Sous l’impulsion de la croissance des échanges et des investissements étrangers, les contentieux fiscaux entre entreprises et Etats ont connu une hausse significative. Sur la première marche du podium, les contentieux fiscaux relatifs aux opérations internationales des multinationales.
INTERVENANTS
Marc MOKRAB, directeur fiscal, VERISURE
Sébastien GONNET, Partner, ACCURACY
Hervé DELANNOY, directeur juridique, RALLYE SA
Il existe actuellement une tendance universelle à la dégradation des comptes publics, avec des Etats de plus en plus déficitaires d’une année à l’autre. « En corollaire, nous faisons face à une très forte augmentation de l’endettement public, notamment pour l’ensemble des pays avancés avec plus de 120 % de PIB en matière de dette publique », expose Sébastien Gonnet, associé chez Accuracy. Comment, dans ce contexte, ont été traitées les entreprises depuis dix ans ? « Les entreprises américaines ont eu ces dernières années des niveaux de profit moyen entre 10 et 12 %, ce qui est assez significatif, répond-il. Par ailleurs, les taux d’impôts sur les sociétés ont baissé – nous sommes aujourd’hui entre 10 et 20 %, contre 30 à 40 % en 2000. »
Changement de paradigme
Toutefois, les disparités fiscales entre les Etats demeurent. « Il y a par ailleurs désormais un grand échange d’informations entre les Etats, qui entraîne pour les entreprises un risque de contentieux beaucoup plus fort », indique Hervé Delannoy, directeur juridique de Rallye. Marc Mokrab, directeur fiscal de Verisure, note également l’obligation pour le contribuable de communiquer un certain nombre d’éléments et de se conformer à des règles qui sont désormais internationales. De quoi faire augmenter le nombre de contentieux et de changer les rapports avec l’administration fiscale. « L’approche des administrations va vers un peu plus d’exploitation de ces données issues de sources très diverses », poursuit le directeur juridique. La directive européenne DAC 6, relative à l’échange automatique et obligatoire d’informations sur les dispositifs transfrontières devant faire l’objet d’une déclaration, illustre ce changement de paradigme. « On passe d’une méthode très défensive vers un monde où l’on a besoin d’être proactif et d’avoir une communication maîtrisée, notamment dans l’identification des risques », observe Hervé Delannoy.
Paradoxe
Le fait de communiquer en amont induit-il moins de risques ? « C’est avant tout un ensemble de comportements et une connaissance parfaite de l’organisation d’une entreprise qui va garantir la sécurité juridique », assure Hervé Delannoy.

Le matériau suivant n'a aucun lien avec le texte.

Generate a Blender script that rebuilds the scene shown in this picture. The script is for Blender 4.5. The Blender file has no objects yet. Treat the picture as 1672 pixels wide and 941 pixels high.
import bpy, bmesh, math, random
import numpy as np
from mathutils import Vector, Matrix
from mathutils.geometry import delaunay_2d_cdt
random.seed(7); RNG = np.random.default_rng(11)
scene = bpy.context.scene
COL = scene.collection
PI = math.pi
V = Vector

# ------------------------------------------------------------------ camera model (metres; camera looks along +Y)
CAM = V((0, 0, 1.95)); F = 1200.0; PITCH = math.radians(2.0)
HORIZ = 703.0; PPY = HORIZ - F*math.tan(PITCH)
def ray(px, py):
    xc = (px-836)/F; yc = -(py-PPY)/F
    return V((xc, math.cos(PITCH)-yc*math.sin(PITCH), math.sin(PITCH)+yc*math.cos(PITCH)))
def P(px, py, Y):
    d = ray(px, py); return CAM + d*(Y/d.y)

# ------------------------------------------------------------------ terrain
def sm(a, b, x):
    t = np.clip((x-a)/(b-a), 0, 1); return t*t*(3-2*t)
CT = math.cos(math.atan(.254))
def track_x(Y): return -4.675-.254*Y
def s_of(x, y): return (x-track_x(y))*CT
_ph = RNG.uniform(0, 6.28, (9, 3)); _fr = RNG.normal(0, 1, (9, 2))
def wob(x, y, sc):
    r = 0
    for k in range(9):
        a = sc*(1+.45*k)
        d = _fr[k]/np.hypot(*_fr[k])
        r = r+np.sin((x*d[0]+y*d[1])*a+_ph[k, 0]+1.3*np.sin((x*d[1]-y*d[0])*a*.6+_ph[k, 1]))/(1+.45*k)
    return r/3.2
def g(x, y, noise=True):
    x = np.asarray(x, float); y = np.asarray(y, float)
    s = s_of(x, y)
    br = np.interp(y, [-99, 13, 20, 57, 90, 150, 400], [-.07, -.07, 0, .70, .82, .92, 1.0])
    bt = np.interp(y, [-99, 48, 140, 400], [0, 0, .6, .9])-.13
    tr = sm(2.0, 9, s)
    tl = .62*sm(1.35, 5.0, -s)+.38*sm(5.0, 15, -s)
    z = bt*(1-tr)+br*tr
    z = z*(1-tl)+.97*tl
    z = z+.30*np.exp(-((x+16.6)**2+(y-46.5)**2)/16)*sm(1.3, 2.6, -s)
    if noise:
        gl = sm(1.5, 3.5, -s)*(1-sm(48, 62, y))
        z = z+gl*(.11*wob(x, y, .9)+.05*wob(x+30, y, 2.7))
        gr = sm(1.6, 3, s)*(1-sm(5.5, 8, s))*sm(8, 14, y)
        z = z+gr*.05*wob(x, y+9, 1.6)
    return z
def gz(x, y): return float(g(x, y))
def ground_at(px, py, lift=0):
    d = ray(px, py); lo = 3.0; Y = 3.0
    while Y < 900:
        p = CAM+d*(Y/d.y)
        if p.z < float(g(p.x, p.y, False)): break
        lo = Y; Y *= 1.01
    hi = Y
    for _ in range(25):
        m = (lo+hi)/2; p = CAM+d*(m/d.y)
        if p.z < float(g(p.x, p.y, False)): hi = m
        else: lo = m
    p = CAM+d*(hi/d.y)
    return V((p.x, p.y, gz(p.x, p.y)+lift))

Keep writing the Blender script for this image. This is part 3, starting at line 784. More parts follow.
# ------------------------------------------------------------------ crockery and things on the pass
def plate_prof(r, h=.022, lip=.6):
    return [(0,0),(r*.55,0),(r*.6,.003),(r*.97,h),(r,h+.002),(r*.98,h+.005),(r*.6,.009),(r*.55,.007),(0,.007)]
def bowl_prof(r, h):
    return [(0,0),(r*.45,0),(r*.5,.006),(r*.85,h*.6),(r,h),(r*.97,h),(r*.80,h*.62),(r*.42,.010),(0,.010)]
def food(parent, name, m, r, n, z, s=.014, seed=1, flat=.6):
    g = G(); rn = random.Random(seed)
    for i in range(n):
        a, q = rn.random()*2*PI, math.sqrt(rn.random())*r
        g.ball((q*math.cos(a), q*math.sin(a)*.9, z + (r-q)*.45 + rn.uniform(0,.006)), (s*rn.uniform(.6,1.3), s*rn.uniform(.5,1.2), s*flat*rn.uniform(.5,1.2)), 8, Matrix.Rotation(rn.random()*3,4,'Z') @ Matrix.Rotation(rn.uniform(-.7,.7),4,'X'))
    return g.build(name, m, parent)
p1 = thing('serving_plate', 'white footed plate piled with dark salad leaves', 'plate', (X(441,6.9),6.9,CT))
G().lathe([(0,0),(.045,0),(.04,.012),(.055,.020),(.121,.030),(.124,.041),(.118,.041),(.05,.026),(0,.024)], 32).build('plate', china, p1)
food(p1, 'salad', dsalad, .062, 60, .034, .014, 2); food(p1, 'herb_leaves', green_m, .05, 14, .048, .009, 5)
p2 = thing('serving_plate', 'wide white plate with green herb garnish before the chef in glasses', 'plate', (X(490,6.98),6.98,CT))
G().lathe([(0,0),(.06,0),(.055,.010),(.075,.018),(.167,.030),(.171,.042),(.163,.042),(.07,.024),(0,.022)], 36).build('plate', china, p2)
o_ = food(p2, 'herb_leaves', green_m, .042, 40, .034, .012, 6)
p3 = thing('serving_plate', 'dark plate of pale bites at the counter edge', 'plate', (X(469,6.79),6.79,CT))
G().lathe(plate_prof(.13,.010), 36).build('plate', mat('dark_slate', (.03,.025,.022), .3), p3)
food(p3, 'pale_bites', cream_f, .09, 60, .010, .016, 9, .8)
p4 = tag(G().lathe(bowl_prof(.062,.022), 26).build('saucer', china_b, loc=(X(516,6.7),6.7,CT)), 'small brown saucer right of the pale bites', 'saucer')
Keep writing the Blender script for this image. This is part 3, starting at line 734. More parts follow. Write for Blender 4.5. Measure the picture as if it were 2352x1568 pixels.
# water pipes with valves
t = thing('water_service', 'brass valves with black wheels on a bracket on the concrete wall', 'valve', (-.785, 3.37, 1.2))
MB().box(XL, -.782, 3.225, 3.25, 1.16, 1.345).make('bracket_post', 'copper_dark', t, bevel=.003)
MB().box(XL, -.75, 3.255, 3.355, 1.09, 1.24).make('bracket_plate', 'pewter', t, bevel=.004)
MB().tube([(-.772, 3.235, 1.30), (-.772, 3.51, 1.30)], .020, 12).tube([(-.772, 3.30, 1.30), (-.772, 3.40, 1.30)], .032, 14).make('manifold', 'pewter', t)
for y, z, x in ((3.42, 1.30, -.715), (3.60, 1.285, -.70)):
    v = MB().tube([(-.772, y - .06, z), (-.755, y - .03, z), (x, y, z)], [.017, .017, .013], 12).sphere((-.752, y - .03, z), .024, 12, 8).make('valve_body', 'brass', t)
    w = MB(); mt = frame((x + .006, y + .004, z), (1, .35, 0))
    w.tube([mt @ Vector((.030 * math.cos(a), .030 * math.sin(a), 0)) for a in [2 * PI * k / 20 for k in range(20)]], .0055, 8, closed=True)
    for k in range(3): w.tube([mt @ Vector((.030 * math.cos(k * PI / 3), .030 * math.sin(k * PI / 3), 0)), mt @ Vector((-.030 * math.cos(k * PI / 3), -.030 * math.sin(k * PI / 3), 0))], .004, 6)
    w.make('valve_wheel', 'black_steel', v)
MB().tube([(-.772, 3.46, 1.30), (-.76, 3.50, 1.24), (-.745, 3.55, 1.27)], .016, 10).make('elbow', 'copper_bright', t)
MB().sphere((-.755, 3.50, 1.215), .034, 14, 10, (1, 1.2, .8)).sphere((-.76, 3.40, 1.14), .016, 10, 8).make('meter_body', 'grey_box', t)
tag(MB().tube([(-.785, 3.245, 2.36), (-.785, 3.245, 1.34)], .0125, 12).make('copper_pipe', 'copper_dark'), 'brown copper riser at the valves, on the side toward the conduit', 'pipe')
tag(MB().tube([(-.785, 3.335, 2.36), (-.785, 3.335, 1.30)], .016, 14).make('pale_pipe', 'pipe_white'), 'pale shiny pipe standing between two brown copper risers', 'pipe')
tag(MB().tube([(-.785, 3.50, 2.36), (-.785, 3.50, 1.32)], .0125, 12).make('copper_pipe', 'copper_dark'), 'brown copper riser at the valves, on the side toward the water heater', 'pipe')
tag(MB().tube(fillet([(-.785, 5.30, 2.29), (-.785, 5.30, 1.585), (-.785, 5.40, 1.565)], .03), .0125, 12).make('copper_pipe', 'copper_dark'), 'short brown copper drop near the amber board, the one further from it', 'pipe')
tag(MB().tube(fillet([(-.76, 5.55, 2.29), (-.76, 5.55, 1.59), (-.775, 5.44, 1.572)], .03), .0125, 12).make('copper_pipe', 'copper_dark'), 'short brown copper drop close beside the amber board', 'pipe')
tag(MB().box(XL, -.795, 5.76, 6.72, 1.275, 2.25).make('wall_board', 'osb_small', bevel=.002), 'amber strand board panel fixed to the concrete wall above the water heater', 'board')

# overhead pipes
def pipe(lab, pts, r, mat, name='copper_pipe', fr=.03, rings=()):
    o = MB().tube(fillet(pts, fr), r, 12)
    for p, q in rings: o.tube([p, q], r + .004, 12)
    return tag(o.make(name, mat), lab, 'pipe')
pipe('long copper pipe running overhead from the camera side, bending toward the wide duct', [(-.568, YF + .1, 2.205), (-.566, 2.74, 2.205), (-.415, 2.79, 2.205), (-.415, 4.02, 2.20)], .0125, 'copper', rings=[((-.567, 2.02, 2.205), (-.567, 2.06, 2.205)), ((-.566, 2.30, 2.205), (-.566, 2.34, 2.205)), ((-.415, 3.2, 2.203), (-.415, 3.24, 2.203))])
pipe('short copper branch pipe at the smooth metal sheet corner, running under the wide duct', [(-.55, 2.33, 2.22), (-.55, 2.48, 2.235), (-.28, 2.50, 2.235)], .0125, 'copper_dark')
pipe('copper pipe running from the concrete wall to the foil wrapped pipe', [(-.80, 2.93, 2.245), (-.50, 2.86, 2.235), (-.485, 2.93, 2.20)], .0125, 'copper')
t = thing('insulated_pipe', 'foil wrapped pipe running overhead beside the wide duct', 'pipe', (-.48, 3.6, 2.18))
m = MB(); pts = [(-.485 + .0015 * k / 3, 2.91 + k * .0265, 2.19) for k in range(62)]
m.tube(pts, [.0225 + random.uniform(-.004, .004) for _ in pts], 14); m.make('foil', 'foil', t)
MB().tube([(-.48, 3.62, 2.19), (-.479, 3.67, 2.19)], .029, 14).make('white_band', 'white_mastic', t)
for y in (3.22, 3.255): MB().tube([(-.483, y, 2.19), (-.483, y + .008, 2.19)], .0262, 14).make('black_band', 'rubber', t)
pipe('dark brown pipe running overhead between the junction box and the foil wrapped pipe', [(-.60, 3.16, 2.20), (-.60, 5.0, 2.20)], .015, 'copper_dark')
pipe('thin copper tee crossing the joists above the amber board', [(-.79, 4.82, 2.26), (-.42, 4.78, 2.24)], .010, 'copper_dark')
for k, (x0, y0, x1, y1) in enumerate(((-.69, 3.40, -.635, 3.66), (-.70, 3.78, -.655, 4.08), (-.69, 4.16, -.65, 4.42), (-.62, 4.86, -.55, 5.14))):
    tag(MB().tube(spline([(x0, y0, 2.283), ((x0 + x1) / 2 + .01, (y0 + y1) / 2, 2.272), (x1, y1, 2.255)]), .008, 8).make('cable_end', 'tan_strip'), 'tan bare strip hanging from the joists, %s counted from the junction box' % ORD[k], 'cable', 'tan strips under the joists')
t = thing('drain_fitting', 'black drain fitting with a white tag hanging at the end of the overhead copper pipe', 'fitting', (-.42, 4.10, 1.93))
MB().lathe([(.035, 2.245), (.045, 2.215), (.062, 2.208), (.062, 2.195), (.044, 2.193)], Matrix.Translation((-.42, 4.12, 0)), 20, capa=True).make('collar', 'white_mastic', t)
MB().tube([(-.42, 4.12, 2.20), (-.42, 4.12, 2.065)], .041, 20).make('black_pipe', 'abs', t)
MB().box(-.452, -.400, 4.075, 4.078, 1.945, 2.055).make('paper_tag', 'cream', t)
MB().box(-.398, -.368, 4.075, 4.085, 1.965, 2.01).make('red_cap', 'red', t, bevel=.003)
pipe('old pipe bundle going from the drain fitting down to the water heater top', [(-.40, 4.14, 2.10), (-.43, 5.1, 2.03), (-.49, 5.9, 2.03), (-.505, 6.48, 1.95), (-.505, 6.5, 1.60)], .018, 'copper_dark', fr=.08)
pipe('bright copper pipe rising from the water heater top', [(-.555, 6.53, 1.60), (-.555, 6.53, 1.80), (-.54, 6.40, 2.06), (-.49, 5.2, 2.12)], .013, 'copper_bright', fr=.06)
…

Malgré une multiplication de règles imposant aux administrations de mieux communiquer, il y a simultanément des approches de plus en plus agressives selon les juridictions. « Nous sommes face à une sorte de paradoxe entre, d’un côté, une volonté d’aller dans le sens du contribuable et de lui donner des garanties et une meilleure communication pour éviter le contentieux, et, de l’autre, les approches des Etats plus unilatérales », confirme Marc Mokrab. Quelques chiffres pour finir : en 2021, les recettes d’impôts sur les sociétés au niveau de la zone OCDE « pesaient » 2 500 milliards de dollars, soit un peu plus de 3 % d’un PIB de la zone estimé à 77 000 milliards de dollars. Les réformes engagées devraient accroître le montant global d’un peu plus de 5 %. « Ce n’est pas rien, mais ce n’est pas avec cela que l’on assurera à la fois le double mouvement d’augmentation de l’investissement public et de réduction de la dette publique », conclut Sébastien Gonnet.
«Les entreprises américaines ont eu ces dernières années des niveaux de profit moyen entre 10 et 12 %, ce qui est assez significatif, répond-il. Par ailleurs, les taux d’impôts sur les sociétés ont baissé – nous sommes aujourd’hui entre 10 et 20 %, contre 30 à 40 % en 2000.»